◆ **WHAT THE EXERCISE ASKS**
Copy each line exactly. Drop every picture.

◆ **RECORDED INFORMATION**
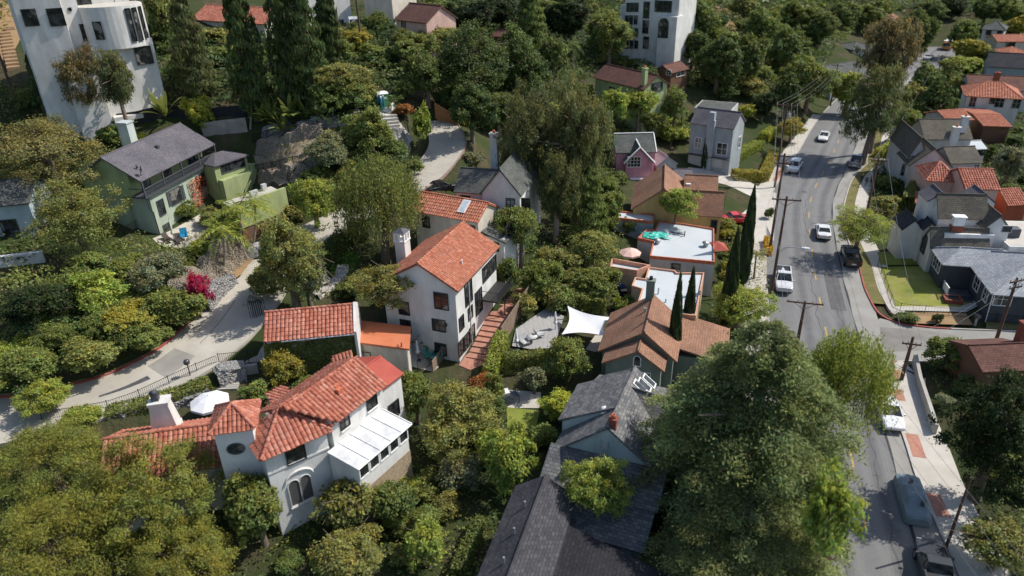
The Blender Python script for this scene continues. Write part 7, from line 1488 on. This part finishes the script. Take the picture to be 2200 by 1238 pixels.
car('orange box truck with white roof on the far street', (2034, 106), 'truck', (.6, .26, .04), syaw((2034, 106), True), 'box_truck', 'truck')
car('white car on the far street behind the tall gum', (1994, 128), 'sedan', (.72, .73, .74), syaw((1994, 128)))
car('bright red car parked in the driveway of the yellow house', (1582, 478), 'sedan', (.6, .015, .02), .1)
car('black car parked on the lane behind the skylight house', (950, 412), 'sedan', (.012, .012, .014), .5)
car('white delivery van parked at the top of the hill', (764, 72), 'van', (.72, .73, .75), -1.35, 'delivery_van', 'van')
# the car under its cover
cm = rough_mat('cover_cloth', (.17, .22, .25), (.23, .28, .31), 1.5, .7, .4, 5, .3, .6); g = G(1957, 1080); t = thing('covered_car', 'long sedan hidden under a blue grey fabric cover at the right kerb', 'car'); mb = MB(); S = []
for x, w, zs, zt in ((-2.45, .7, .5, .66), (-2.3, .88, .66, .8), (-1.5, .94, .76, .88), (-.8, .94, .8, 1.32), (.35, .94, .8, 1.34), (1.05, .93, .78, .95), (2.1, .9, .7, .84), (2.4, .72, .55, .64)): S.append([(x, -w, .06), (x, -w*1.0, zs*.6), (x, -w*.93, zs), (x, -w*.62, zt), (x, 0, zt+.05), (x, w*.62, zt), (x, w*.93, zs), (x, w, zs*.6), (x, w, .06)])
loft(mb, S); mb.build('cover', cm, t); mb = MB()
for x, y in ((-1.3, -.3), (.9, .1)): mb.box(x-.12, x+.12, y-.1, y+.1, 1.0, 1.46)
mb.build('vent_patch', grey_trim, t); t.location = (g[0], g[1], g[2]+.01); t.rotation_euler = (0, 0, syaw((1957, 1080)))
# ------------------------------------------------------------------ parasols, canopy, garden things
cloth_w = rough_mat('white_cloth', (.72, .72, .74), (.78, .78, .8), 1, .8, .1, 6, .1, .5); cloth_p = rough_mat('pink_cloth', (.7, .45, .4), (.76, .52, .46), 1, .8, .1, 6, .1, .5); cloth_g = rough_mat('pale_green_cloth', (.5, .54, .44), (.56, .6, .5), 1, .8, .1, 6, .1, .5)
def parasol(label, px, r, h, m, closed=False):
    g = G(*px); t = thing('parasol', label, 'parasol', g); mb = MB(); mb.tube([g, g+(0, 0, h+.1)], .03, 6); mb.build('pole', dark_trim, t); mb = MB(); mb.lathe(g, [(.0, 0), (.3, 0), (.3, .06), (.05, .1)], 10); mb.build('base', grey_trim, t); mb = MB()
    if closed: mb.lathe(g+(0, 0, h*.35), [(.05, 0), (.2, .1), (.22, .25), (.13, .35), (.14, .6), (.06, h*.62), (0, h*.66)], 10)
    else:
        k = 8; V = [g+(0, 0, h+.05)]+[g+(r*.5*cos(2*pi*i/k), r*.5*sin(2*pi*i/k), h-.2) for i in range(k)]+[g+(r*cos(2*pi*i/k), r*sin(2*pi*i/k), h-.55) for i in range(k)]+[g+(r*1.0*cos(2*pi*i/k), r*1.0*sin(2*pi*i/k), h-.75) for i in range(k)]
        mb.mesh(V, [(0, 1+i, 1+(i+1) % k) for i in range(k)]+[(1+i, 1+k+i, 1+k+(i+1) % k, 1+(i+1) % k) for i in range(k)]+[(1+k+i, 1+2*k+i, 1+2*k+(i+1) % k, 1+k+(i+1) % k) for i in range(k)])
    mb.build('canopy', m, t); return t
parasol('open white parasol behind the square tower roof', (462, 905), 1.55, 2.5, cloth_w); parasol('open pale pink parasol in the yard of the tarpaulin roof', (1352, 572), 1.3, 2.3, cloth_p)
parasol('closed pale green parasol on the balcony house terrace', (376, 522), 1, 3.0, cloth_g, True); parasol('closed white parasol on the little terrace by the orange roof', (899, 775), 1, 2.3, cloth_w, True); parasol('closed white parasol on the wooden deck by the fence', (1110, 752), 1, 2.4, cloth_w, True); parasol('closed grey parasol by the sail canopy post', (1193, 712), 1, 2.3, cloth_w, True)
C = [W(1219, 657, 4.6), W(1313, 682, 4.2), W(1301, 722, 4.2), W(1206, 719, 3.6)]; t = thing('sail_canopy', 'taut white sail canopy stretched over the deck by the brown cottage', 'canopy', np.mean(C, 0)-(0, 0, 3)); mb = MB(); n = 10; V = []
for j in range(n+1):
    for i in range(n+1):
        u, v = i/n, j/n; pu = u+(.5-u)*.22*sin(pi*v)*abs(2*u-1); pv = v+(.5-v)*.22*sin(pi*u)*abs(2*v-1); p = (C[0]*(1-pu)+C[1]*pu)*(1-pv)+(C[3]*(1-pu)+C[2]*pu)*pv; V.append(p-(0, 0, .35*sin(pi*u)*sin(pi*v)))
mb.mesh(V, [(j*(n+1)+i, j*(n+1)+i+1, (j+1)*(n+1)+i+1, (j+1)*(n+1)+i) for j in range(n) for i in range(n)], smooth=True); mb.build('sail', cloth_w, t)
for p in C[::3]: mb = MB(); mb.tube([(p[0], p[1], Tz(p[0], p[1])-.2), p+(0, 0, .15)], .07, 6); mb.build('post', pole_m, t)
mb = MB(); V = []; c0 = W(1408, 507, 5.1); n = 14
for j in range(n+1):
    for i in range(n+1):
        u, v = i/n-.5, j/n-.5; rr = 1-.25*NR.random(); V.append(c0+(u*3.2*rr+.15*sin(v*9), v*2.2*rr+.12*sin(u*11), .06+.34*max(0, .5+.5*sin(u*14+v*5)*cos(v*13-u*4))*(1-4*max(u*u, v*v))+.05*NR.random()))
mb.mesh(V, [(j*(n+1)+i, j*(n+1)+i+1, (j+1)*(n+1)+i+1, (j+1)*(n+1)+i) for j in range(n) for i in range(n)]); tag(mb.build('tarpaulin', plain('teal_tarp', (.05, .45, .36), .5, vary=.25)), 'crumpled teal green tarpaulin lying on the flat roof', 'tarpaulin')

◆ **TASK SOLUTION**
The Blender Python script for this scene continues. Write part 7, from line 1488 on. This part finishes the script. Take the picture to be 2200 by 1238 pixels.
car('orange box truck with white roof on the far street', (2034, 106), 'truck', (.6, .26, .04), syaw((2034, 106), True), 'box_truck', 'truck')
car('white car on the far street behind the tall gum', (1994, 128), 'sedan', (.72, .73, .74), syaw((1994, 128)))
car('bright red car parked in the driveway of the yellow house', (1582, 478), 'sedan', (.6, .015, .02), .1)
car('black car parked on the lane behind the skylight house', (950, 412), 'sedan', (.012, .012, .014), .5)
car('white delivery van parked at the top of the hill', (764, 72), 'van', (.72, .73, .75), -1.35, 'delivery_van', 'van')
# the car under its cover
cm = rough_mat('cover_cloth', (.17, .22, .25), (.23, .28, .31), 1.5, .7, .4, 5, .3, .6); g = G(1957, 1080); t = thing('covered_car', 'long sedan hidden under a blue grey fabric cover at the right kerb', 'car'); mb = MB(); S = []
for x, w, zs, zt in ((-2.45, .7, .5, .66), (-2.3, .88, .66, .8), (-1.5, .94, .76, .88), (-.8, .94, .8, 1.32), (.35, .94, .8, 1.34), (1.05, .93, .78, .95), (2.1, .9, .7, .84), (2.4, .72, .55, .64)): S.append([(x, -w, .06), (x, -w*1.0, zs*.6), (x, -w*.93, zs), (x, -w*.62, zt), (x, 0, zt+.05), (x, w*.62, zt), (x, w*.93, zs), (x, w, zs*.6), (x, w, .06)])
loft(mb, S); mb.build('cover', cm, t); mb = MB()
for x, y in ((-1.3, -.3), (.9, .1)): mb.box(x-.12, x+.12, y-.1, y+.1, 1.0, 1.46)
mb.build('vent_patch', grey_trim, t); t.location = (g[0], g[1], g[2]+.01); t.rotation_euler = (0, 0, syaw((1957, 1080)))
# ------------------------------------------------------------------ parasols, canopy, garden things
cloth_w = rough_mat('white_cloth', (.72, .72, .74), (.78, .78, .8), 1, .8, .1, 6, .1, .5); cloth_p = rough_mat('pink_cloth', (.7, .45, .4), (.76, .52, .46), 1, .8, .1, 6, .1, .5); cloth_g = rough_mat('pale_green_cloth', (.5, .54, .44), (.56, .6, .5), 1, .8, .1, 6, .1, .5)
def parasol(label, px, r, h, m, closed=False):
    g = G(*px); t = thing('parasol', label, 'parasol', g); mb = MB(); mb.tube([g, g+(0, 0, h+.1)], .03, 6); mb.build('pole', dark_trim, t); mb = MB(); mb.lathe(g, [(.0, 0), (.3, 0), (.3, .06), (.05, .1)], 10); mb.build('base', grey_trim, t); mb = MB()
    if closed: mb.lathe(g+(0, 0, h*.35), [(.05, 0), (.2, .1), (.22, .25), (.13, .35), (.14, .6), (.06, h*.62), (0, h*.66)], 10)
    else:
        k = 8; V = [g+(0, 0, h+.05)]+[g+(r*.5*cos(2*pi*i/k), r*.5*sin(2*pi*i/k), h-.2) for i in range(k)]+[g+(r*cos(2*pi*i/k), r*sin(2*pi*i/k), h-.55) for i in range(k)]+[g+(r*1.0*cos(2*pi*i/k), r*1.0*sin(2*pi*i/k), h-.75) for i in range(k)]
        mb.mesh(V, [(0, 1+i, 1+(i+1) % k) for i in range(k)]+[(1+i, 1+k+i, 1+k+(i+1) % k, 1+(i+1) % k) for i in range(k)]+[(1+k+i, 1+2*k+i, 1+2*k+(i+1) % k, 1+k+(i+1) % k) for i in range(k)])
    mb.build('canopy', m, t); return t
parasol('open white parasol behind the square tower roof', (462, 905), 1.55, 2.5, cloth_w); parasol('open pale pink parasol in the yard of the tarpaulin roof', (1352, 572), 1.3, 2.3, cloth_p)
parasol('closed pale green parasol on the balcony house terrace', (376, 522), 1, 3.0, cloth_g, True); parasol('closed white parasol on the little terrace by the orange roof', (899, 775), 1, 2.3, cloth_w, True); parasol('closed white parasol on the wooden deck by the fence', (1110, 752), 1, 2.4, cloth_w, True); parasol('closed grey parasol by the sail canopy post', (1193, 712), 1, 2.3, cloth_w, True)
C = [W(1219, 657, 4.6), W(1313, 682, 4.2), W(1301, 722, 4.2), W(1206, 719, 3.6)]; t = thing('sail_canopy', 'taut white sail canopy stretched over the deck by the brown cottage', 'canopy', np.mean(C, 0)-(0, 0, 3)); mb = MB(); n = 10; V = []
for j in range(n+1):
    for i in range(n+1):
        u, v = i/n, j/n; pu = u+(.5-u)*.22*sin(pi*v)*abs(2*u-1); pv = v+(.5-v)*.22*sin(pi*u)*abs(2*v-1); p = (C[0]*(1-pu)+C[1]*pu)*(1-pv)+(C[3]*(1-pu)+C[2]*pu)*pv; V.append(p-(0, 0, .35*sin(pi*u)*sin(pi*v)))
mb.mesh(V, [(j*(n+1)+i, j*(n+1)+i+1, (j+1)*(n+1)+i+1, (j+1)*(n+1)+i) for j in range(n) for i in range(n)], smooth=True); mb.build('sail', cloth_w, t)
for p in C[::3]: mb = MB(); mb.tube([(p[0], p[1], Tz(p[0], p[1])-.2), p+(0, 0, .15)], .07, 6); mb.build('post', pole_m, t)
mb = MB(); V = []; c0 = W(1408, 507, 5.1); n = 14
for j in range(n+1):
    for i in range(n+1):
        u, v = i/n-.5, j/n-.5; rr = 1-.25*NR.random(); V.append(c0+(u*3.2*rr+.15*sin(v*9), v*2.2*rr+.12*sin(u*11), .06+.34*max(0, .5+.5*sin(u*14+v*5)*cos(v*13-u*4))*(1-4*max(u*u, v*v))+.05*NR.random()))
mb.mesh(V, [(j*(n+1)+i, j*(n+1)+i+1, (j+1)*(n+1)+i+1, (j+1)*(n+1)+i) for j in range(n) for i in range(n)]); tag(mb.build('tarpaulin', plain('teal_tarp', (.05, .45, .36), .5, vary=.25)), 'crumpled teal green tarpaulin lying on the flat roof', 'tarpaulin')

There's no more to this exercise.